— begin —

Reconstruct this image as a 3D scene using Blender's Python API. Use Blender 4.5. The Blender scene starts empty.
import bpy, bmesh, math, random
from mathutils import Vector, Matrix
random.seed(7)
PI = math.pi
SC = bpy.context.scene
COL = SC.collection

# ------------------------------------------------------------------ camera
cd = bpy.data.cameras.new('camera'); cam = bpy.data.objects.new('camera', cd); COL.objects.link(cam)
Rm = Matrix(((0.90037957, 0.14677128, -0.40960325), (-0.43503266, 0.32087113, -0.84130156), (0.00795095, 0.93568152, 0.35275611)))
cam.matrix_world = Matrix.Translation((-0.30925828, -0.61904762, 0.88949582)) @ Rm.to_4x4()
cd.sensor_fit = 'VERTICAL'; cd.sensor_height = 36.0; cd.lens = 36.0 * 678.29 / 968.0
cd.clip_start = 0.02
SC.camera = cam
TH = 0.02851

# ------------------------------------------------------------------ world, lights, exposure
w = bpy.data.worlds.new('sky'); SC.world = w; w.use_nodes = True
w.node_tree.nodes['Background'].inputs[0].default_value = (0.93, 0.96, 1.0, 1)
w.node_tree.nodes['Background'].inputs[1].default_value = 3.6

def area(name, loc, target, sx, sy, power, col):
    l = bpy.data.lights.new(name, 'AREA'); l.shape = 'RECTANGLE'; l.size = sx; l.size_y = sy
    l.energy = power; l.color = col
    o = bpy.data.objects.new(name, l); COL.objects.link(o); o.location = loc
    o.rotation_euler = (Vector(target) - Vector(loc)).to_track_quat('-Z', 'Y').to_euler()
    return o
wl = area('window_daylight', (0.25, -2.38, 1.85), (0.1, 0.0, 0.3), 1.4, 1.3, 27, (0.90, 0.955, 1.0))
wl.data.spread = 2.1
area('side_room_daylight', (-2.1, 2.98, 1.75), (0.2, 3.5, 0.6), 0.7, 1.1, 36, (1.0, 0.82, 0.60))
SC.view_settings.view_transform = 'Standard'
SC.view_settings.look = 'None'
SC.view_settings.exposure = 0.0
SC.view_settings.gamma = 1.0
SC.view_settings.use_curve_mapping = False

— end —

**Written instruction**
Only the lines from the opening of the material through the line with "TH = 0.02851" should be echoed, exactly as written.

**Answer for this exercise**
Reconstruct this image as a 3D scene using Blender's Python API. Use Blender 4.5. The Blender scene starts empty.
import bpy, bmesh, math, random
from mathutils import Vector, Matrix
random.seed(7)
PI = math.pi
SC = bpy.context.scene
COL = SC.collection

# ------------------------------------------------------------------ camera
cd = bpy.data.cameras.new('camera'); cam = bpy.data.objects.new('camera', cd); COL.objects.link(cam)
Rm = Matrix(((0.90037957, 0.14677128, -0.40960325), (-0.43503266, 0.32087113, -0.84130156), (0.00795095, 0.93568152, 0.35275611)))
cam.matrix_world = Matrix.Translation((-0.30925828, -0.61904762, 0.88949582)) @ Rm.to_4x4()
cd.sensor_fit = 'VERTICAL'; cd.sensor_height = 36.0; cd.lens = 36.0 * 678.29 / 968.0
cd.clip_start = 0.02
SC.camera = cam
TH = 0.02851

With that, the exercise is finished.